Task: Wherever the string "picture" shows up in a line, count that line. Give the total alone.

[Information shown start]

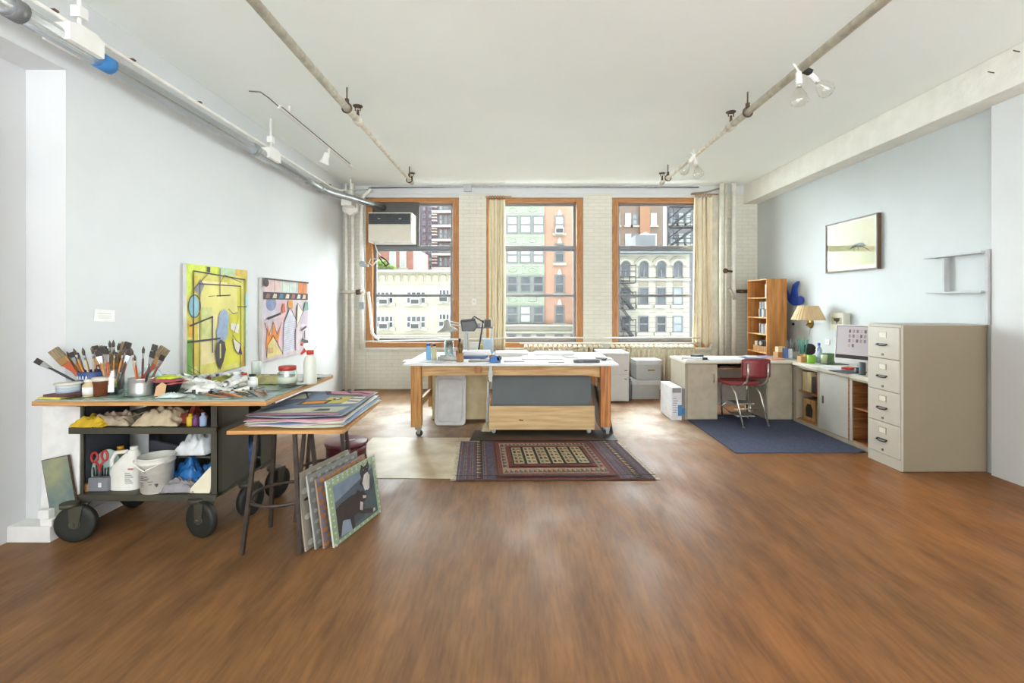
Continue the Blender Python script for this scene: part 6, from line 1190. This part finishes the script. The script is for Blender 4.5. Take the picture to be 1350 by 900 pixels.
# wall lamp
c = V((4.0, 6.45, Z(422, 6.45))); o = T('wall_lamp', (WX, 6.5, 1.2), 'brass wall lamp with a pleated tan shade on the right wall', 'lamp')
b = MB(mk('#d0b48a', .7, var=.03)); n = 64; tz0, tz1 = c.z+.005, c.z+.2
def shd(u, v): a = 2*pi*u; r = (.205-.085*v)*(1+.018*cos(a*32)); return V((c.x+r*cos(a), c.y+r*sin(a), tz0+(tz1-tz0)*v))
b.grid(shd, 128, 4, False).obj('lamp_shade', o, solid=.002); MB(M_brass).tube([(WX-.01, 6.8, tz0-.06), (c.x+.08, 6.62, tz0-.075), (c.x, c.y, tz0-.04), (c.x, c.y, tz0+.06)], .011, 8).obj('arm', o)
MB(M_brass).lathe([(.06, 0), (.055, .018), (.02, .03), (1e-4, .03)], (WX, 6.8, tz0-.06), 20, Euler((0, -pi/2, 0)).to_matrix(), 1.25, 1).obj('wall_plate', o); MB(mk('#f2e9d2', .4)).ball((c.x, c.y, tz0+.09), .035, 10).obj('bulb', o)
MB(mk('#b5b8b6', .5)).tube([(WX-.008, 6.8, tz0-.1), (WX-.01, 6.85, tz0-.28), (WX-.01, 6.82, .8)], .004, 5).obj('cord', o)
o = T('wall_outlet', (WX, 6.41, Z(456, 6.41)), 'white round cornered outlet plate on the right wall above the mug', 'outlet')
yo = WX*FP/(1091.5-CX); MB(M_wh).box(WX-.012, WX, yo-.045, yo+.045, Z(454.5, yo), Z(447, yo)).obj('plate', o, bevel=.008); MB(mk('#bfc4c6', .4)).cyl((WX-.014, yo, Z(450.7, yo)), (WX-.012, yo, Z(450.7, yo)), .015, .015, 12).obj('socket', o)
MB(M_blk).cyl((WX-.02, WX*FP/(1046.5-CX), Z(427, 7.2)), (WX, WX*FP/(1046.5-CX), Z(427, 7.2)), .02, .02, 10).obj('door_stop', None, 'small black stop on the right wall between bookcase and lamp', 'knob')
o = T('small_picture', (WX, 6.1, 1.25), 'small deep cream canvas with a dark motif on the wall above the screen', 'picture'); y1_, y0_ = WX*FP/(1103.5-CX), WX*FP/(1121-CX)
MB(mk('#dcd9c8', .6)).box(WX-.09, WX, y0_, y1_, Z(436, 6.1), Z(412.5, 6.1)).obj('canvas', o, bevel=.003); b = MB().fr((WX-.0905, y1_, Z(436, 6.1)), (0, -(y1_-y0_), 0), (0, 0, Z(412.5, 6.1)-Z(436, 6.1))); b.r2(P('#b9b39c'), .1, .35, .9, .75); b.p2(P('#45433c'), [(.25, .7), (.75, .72), (.7, .55), (.58, .5), (.52, .38), (.45, .52), (.3, .56)]); b.obj('motif', o)
# grey bracket shelf
M_gs = mk('#b6b9ba', .45); o = T('wall_shelf', (4.2, 4.5, 1.6), 'grey two tier wall shelf with a long end board, above the filing cabinet', 'shelf')
MB(M_gs).box(4.165, WX, 4.22, 4.82, 1.978, 1.996).obj('upper_shelf', o, bevel=.002); MB(M_gs).box(4.165, WX, 4.22, 4.79, 1.622, 1.638).obj('lower_shelf', o, bevel=.002); MB(M_gs).box(4.195, WX, 4.19, 4.215, 1.335, 2.01).obj('end_board', o, bevel=.002); MB(M_gs).box(4.2, WX, 4.62, 4.64, 1.638, 1.972).obj('divider', o)
# ================================================================ computer and small things on the desks
o = T('computer_screen', (3.98, 5.35, kz+.007), 'white all in one computer showing a photo grid, on the low cabinet', 'computer')
ctr = V((3.93, 5.32, 1.065)); nrm = V((-.86, -.5, .0)).normalized(); u_ = V((0, 0, 1)).cross(nrm).normalized()*1.0; v_ = (V((0, 0, 1))-nrm*.12).normalized(); n2 = u_.cross(v_)
if n2.dot(nrm) < 0: u_ = -u_
hw_, hh = .30, .21
MB(mk('#e3e4e3', .35)).prism(rrect(-hw_, hw_, -hh-.03, hh, .02, 3), ctr-nrm*.03, u_, v_, .03).obj('case', o, bevel=.004)
b = MB().fr(ctr-u_*(hw_-.018)-v_*(hh-.035), u_*(2*hw_-.036), v_*(2*hh-.053)); E = lambda h, e=.35: mk(h, .3, var=0, emit=e)
b.r2(mk('#2a2a2c', .2), -.01, -.015, 1.01, 1.015); b.r2(E('#aaa4a8', .15), 0, 0, 1, 1); b.r2(E('#a49eaa', .15), .62, .4, 1, 1); b.r2(E('#3a3634', .1), 0, 0, 1, .1); b.r2(E('#4a3528', .2), .6, .1, 1, .38); b.r2(E('#8a6a52', .2), .68, .16, .85, .3)
for j in range(4):
    for i in range(5): 
        if j < 3 or i < 2: b.r2(E(['#5a5560', '#8d7a72', '#6b6a78', '#a39088'][(i+j) % 4], .2), .22+i*.07, .8-j*.15, .26+i*.07, .9-j*.15)
b.r2(E('#57525a', .2), .7, .93, 1, .96); b.obj('display', o)
MB(M_wh).prism([(-.09, 0), (.09, 0), (.08, .16), (-.08, .16)], V((3.97, 5.34, kz+.008)), u_, (0, 0, 1), .012).cb((3.96, 5.33, kz+.0125), (.2, .2, .009)).obj('stand', o)
dt = dz_+.0008; ct = kz+.0075
def od(px, D, z=None): return V((X(px, D), D, dt if z is None else z))
def flat(px, D, w_, d_, rz, h, m, name, lab, z=None, cat=None): return MB(mk(m, .55, var=.03)).cb(od(px, D, z)+V((0, 0, h/2)), (w_, d_, h), (0, 0, rz)).obj(name, None, lab, cat or name.replace('_', ' '), bevel=.001)
flat(906, 6.35, .22, .4, .1, .012, '#e4e3e2', 'paper_stack', 'white papers at the left end of the corner desk', cat='paper'); flat(912, 6.25, .26, .1, -.3, .035, '#c5c3c4', 'folder', 'grey folder at the left end of the corner desk'); flat(925, 6.3, .1, .12, .2, .03, '#33353a', 'phone', 'black phone on the corner desk, right of the white papers'); flat(919, 6.42, .14, .1, .5, .05, '#3d4046', 'calculator', 'dark calculator behind the black phone on the corner desk')
flat(953, 6.35, .5, .34, .02, .012, '#cfe0ea', 'desk_pad', 'pale blue desk pad in the middle of the corner desk', cat='pad'); flat(955, 6.4, .42, .26, .02, .003, '#f0f0ee', 'paper', 'white sheet lying on the pale blue desk pad', z=dt+.0125)
flat(987, 6.4, .3, .25, .2, .012, '#56627a', 'magazine', 'dark blue magazine on the corner desk behind the chair'); flat(998, 6.45, .28, .22, -.2, .01, '#c9cfd8', 'magazine', 'pale magazine on top of the dark blue one', z=dt+.0125); flat(1008, 6.42, .16, .12, .3, .008, '#8f84b0', 'brochure', 'violet brochure on the pale magazine', z=dt+.023)
flat(1022, 6.3, .2, .16, .1, .014, '#c98f7a', 'notebook', 'salmon notebook near the right end of the corner desk'); flat(1037, 6.35, .26, .2, -.1, .006, '#8fa39c', 'cutting_mat', 'grey green cutting mat at the inner corner of the desk', cat='mat')
def cup(px, D, r, h, m, name, lab, n=16, cat=None, z=None): c = od(px, D, z if z is not None else ct); MB(mk(m, .4, var=.04)).lathe([(r*.92, 0), (r, h*.05), (r, h), (r*.88, h), (r*.85, h*.06), (1e-4, h*.06)], c, n).obj(name, None, lab, cat or name.replace('_', ' ')); return c+V((0, 0, h*.1))
def sticks(c, n, r, l, cols, name, lab, grp, seed, th=.005):
    q = random.Random(seed)
    for k in range(n): a = q.uniform(0, 6.28); d = r*.7; p = c+V((d*cos(a)*.6, d*sin(a)*.6, 0)); MB(mk(q.choice(cols), .5)).cyl(p, p+V((d*cos(a)*1.5, d*sin(a)*1.5, l*q.uniform(.8, 1.1))), th, th*.8, 6).obj(name, None, lab, name, grp)
flat(1028, 6.45, .12, .1, .1, .085, '#a9773f', 'wooden_box', 'small wooden box leftmost among the cups in the desk corner', z=ct, cat='box'); flat(1028.5, 6.45, .1, .07, .1, .07, '#cdb389', 'small_box', 'tan box on top of the small wooden box, desk corner', z=ct+.086, cat='box')
cup(1035.5, 6.4, .035, .14, '#5a6fa8', 'tumbler', 'blue violet tumbler right of the wooden box, desk corner', cat='cup'); c = cup(1041.5, 6.4, .042, .13, '#c9d2d6', 'pen_cup', 'pale grey pen cup with scissors, desk corner', cat='cup')
sticks(c, 7, .04, .24, ['#4a4a4c', '#8a8c90', '#6b5a4a', '#2f2f32'], 'pen', 'pen in the pale grey cup in the desk corner', 'pens in the pale grey cup', 3)
c = cup(1049.5, 6.35, .04, .10, '#8d8a80', 'pen_cup', 'dull grey pen cup right of the pale grey one, desk corner', cat='cup'); sticks(c, 7, .035, .18, ['#5a5548', '#9a8f80', '#7a4a3a'], 'pencil', 'pencil in the dull grey cup, desk corner', 'pencils in the dull grey cup', 4)
c = cup(1058.5, 6.35, .045, .07, '#b98a54', 'pen_cup', 'tan pot holding a green plume of pens, desk corner', cat='cup'); sticks(c, 14, .045, .26, ['#4f9c8c', '#3f8478', '#6fb3a2'], 'marker', 'teal green marker in the tan pot, desk corner', 'teal markers in the tan pot', 5, .006)
cc = od(1068, 6.3, ct); MB(M_blk).cyl(cc+V((0, 0, .135)), cc+V((-.02, -.012, .135)), .078, .078, 24).cyl(cc+V((.0, .0, .0)), cc+V((0, 0, .08)), .02, .015, 8).cyl(cc+V((-.022, -.012, .135)), cc+V((-.028, -.016, .135)), .03, .03, 12).obj('round_fan', None, 'small black round disc on a stand in the desk corner', 'desk fan')
MB(mk('#d2b82c', .5)).cb(od(1062, 6.15, ct)+V((0, 0, .05)), (.06, .03, .05), (0, .5, .2)).cb(od(1060.5, 6.15, ct)+V((0, 0, .013)), (.03, .03, .026)).obj('tape_measure', None, 'yellow tape measure in front of the black disc, desk corner', 'tape measure')
flat(1059.5, 6.02, .12, .08, .05, .075, '#bd8f5c', 'small_box', 'tan cardboard box in front of the teal markers', z=ct, cat='box')
c = od(1069.5, 5.9, ct); o = T('mug', c, 'bright green square mug left of the water bottle', 'mug'); MB(mk('#7fb53a', .35)).lathe([(.04, 0), (.045, .005), (.046, .1), (.041, .1), (.04, .008), (1e-4, .008)], c, 20).obj('body', o); MB(mk('#7fb53a', .35)).tube([c+V((.044, 0, .08)), c+V((.075, 0, .075)), c+V((.075, 0, .035)), c+V((.044, 0, .025))], .007, 6).obj('handle', o)
bottle('water_bottle', 'tall clear blue plastic water bottle beside the green mug', 'bottle', od(1079.5, 5.95, ct), .036, .25, glassy('#c3d3ea', .25, .1), mk('#5a7fc0', .4), mk('#b4c6de', .4), None, .42)
c = od(1086.5, 5.85, ct); MB(mk('#c9d7b0', .4)).lathe([(.035, 0), (.038, .11), (.034, .11), (.032, .006), (1e-4, .006)], c, 16).obj('tumbler', None, 'pale green tumbler right of the water bottle', 'cup')
flat(1092, 5.95, .1, .1, .2, .12, '#6f8c5a', 'small_box', 'dark green box behind the pale green tumbler', z=ct, cat='box')
flat(1092, 5.55, .3, .22, .25, .005, '#e8e8e6', 'paper', 'white sheet in front of the mug on the low cabinet', z=ct); flat(1105, 5.35, .26, .2, -.3, .008, '#d6d9dc', 'paper_stack', 'white papers before the computer on the low cabinet', z=ct, cat='paper'); flat(1118, 5.15, .28, .2, .2, .01, '#4f5560', 'folder', 'dark folder in front of the computer', z=ct); flat(1120, 5.3, .14, .1, .5, .02, '#c0392f', 'small_box', 'red and white packet in front of the computer', z=ct+.0105, cat='packet'); flat(1100, 5.8, .26, .16, .1, .006, '#55664e', 'cutting_mat', 'dark green mat left of the computer foot', z=ct, cat='mat')
cup(1137, 4.95, .03, .13, '#55606c', 'pen_cup', 'slate grey cup tower beside the filing cabinet', cat='cup'); cup(1131, 5.05, .03, .06, '#3b3f46', 'ink_jar', 'low black jar left of the slate cup by the filing cabinet', cat='jar')
# nails in the beam
for k, (x, y, z) in enumerate(((3.99, 3.95, 3.46), (3.99, 3.75, 3.53))): MB(M_rust).cyl((4.015, y, z), (3.93, y-.03, z-.005), .004, .004, 6).obj('nail', None, ('rusty nail in the ceiling beam, the one nearer the windows', 'rusty nail in the ceiling beam, at the far right edge')[k], 'nail')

[Information shown end]

Answer for this exercise: 2